**GOAL OF THE EXERCISE:** From the entries below, please gather each line containing the string "script".

**DATA FOR THE TASK:**

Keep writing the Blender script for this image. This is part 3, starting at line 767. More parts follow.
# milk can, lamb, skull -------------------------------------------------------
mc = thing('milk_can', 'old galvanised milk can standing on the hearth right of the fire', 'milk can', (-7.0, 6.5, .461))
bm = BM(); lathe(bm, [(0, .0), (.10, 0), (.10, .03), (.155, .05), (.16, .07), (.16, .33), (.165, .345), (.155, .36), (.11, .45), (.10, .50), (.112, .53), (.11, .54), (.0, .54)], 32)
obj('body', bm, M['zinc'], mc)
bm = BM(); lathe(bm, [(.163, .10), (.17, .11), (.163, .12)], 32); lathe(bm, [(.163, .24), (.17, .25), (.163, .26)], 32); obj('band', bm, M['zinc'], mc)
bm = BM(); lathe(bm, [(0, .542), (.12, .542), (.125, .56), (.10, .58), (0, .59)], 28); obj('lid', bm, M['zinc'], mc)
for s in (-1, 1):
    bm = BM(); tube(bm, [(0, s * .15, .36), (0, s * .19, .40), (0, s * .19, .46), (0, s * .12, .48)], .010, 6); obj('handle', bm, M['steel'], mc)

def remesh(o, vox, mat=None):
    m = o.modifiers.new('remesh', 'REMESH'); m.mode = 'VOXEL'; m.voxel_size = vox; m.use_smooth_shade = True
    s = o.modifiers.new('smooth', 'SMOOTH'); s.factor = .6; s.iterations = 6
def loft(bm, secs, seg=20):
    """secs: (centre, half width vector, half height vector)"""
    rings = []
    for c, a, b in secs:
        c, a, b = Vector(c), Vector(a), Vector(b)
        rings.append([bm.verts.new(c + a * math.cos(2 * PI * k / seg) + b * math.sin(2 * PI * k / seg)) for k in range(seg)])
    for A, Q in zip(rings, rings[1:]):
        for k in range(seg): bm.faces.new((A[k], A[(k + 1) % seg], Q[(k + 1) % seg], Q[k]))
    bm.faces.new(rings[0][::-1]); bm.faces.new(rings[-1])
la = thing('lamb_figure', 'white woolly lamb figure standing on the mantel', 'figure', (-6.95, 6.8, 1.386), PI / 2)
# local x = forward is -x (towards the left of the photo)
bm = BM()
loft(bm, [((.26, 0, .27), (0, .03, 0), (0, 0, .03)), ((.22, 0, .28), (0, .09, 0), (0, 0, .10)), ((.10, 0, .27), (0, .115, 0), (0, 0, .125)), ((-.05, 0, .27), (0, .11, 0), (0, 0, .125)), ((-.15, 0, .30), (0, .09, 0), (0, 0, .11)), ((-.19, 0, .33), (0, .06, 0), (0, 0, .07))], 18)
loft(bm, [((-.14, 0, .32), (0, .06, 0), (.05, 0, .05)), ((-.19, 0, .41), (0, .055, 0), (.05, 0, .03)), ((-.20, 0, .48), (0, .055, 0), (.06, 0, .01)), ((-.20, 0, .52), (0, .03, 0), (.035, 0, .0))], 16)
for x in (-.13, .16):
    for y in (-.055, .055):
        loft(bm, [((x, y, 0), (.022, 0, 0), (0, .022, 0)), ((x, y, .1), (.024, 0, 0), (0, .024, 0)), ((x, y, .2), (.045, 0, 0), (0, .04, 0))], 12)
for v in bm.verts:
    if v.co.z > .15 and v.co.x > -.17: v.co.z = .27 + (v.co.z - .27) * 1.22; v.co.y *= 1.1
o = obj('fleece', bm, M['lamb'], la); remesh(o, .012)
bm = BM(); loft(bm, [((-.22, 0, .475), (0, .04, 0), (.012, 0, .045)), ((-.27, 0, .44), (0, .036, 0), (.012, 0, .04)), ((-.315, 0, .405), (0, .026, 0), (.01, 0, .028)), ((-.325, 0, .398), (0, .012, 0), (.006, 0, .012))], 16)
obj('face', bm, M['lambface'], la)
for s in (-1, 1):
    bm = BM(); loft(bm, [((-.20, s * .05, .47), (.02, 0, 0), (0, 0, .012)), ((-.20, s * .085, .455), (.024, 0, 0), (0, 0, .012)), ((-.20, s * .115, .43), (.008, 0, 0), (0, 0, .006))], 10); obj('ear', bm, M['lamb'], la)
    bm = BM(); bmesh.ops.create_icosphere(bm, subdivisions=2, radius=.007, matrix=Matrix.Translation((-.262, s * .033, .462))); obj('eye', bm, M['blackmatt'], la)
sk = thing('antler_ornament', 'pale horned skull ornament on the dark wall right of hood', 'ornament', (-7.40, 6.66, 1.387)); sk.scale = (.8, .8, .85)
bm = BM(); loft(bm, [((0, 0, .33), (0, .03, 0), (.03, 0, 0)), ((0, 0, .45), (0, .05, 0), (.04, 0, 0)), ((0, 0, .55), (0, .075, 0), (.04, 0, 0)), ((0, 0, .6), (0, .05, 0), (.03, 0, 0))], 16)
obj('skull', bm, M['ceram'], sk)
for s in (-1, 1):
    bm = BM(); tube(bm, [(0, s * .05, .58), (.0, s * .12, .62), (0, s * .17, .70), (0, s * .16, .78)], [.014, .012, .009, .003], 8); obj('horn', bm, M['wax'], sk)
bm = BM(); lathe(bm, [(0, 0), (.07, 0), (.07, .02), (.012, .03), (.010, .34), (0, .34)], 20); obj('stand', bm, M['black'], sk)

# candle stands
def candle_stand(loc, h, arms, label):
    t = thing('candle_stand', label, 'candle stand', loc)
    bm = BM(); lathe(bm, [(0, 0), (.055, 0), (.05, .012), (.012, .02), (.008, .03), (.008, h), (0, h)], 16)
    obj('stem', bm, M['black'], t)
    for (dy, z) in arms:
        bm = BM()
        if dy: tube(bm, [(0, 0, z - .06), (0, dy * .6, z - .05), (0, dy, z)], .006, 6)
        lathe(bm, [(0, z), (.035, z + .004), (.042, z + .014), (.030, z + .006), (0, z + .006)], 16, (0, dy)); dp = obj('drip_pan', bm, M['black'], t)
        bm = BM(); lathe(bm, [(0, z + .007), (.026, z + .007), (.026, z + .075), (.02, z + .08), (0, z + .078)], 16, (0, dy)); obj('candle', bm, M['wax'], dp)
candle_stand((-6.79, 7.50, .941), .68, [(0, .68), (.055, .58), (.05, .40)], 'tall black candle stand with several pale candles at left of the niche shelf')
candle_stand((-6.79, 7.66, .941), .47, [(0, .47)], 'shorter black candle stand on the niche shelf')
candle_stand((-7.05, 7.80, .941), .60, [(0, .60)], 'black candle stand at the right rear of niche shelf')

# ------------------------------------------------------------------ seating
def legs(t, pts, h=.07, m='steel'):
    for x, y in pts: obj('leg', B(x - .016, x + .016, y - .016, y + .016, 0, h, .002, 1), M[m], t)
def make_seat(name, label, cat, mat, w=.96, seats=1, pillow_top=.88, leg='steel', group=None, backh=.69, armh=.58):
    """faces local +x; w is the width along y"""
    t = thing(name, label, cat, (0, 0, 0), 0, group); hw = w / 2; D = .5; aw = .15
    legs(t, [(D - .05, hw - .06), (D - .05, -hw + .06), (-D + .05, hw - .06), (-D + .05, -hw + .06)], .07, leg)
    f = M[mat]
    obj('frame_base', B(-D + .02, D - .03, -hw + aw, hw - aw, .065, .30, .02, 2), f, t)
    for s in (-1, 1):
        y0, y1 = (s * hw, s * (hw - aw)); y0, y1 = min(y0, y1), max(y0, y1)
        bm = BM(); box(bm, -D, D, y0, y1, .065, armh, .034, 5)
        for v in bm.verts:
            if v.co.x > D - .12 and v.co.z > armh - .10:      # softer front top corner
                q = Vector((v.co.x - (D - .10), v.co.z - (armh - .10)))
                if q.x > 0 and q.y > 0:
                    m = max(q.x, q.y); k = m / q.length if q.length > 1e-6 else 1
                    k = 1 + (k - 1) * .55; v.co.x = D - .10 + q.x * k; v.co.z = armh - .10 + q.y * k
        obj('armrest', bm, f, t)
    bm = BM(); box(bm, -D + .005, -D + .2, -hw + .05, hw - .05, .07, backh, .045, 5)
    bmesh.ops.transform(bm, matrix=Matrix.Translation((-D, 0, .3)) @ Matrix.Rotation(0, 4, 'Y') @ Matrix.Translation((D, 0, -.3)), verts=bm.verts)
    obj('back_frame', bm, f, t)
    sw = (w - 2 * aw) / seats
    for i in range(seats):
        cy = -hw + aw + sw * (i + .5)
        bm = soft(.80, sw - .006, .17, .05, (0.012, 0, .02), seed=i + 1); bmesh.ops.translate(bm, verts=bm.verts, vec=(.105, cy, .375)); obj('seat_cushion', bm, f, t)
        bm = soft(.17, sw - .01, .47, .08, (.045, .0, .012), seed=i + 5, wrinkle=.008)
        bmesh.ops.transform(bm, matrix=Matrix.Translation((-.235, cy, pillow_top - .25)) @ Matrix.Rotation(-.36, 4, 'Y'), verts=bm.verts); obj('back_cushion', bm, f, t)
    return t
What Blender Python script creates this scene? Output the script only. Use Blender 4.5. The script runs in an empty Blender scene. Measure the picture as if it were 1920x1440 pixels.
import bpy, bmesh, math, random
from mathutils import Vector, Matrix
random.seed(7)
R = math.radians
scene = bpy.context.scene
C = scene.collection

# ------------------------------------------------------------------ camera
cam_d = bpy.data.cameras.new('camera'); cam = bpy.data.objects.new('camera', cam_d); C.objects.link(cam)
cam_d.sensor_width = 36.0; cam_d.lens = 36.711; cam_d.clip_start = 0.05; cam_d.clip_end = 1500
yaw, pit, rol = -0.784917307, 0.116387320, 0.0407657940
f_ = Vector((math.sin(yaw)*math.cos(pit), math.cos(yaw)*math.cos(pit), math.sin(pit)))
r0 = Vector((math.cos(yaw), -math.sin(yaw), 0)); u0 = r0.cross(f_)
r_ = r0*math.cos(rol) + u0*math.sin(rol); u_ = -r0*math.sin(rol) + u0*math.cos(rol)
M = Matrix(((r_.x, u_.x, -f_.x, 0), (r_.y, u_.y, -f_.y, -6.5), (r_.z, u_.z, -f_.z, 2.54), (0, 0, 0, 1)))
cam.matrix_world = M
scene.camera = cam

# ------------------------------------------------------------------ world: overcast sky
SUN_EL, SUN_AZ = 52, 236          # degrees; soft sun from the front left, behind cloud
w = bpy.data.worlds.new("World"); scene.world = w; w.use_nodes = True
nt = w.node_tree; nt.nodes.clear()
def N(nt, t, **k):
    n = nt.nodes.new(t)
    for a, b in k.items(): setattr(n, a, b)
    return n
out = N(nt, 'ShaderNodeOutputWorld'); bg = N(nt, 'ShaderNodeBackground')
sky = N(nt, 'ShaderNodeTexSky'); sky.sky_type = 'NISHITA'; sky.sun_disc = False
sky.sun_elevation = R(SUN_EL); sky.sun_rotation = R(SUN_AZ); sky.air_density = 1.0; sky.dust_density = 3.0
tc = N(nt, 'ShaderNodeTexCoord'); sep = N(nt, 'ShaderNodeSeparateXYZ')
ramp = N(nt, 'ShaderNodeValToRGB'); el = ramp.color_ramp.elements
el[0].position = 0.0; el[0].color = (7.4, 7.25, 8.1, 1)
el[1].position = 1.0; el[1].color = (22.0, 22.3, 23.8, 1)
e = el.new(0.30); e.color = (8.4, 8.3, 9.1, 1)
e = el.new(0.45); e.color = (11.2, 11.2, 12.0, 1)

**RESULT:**
Keep writing the Blender script for this image. This is part 3, starting at line 767. More parts follow.
What Blender Python script creates this scene? Output the script only. Use Blender 4.5. The script runs in an empty Blender scene. Measure the picture as if it were 1920x1440 pixels.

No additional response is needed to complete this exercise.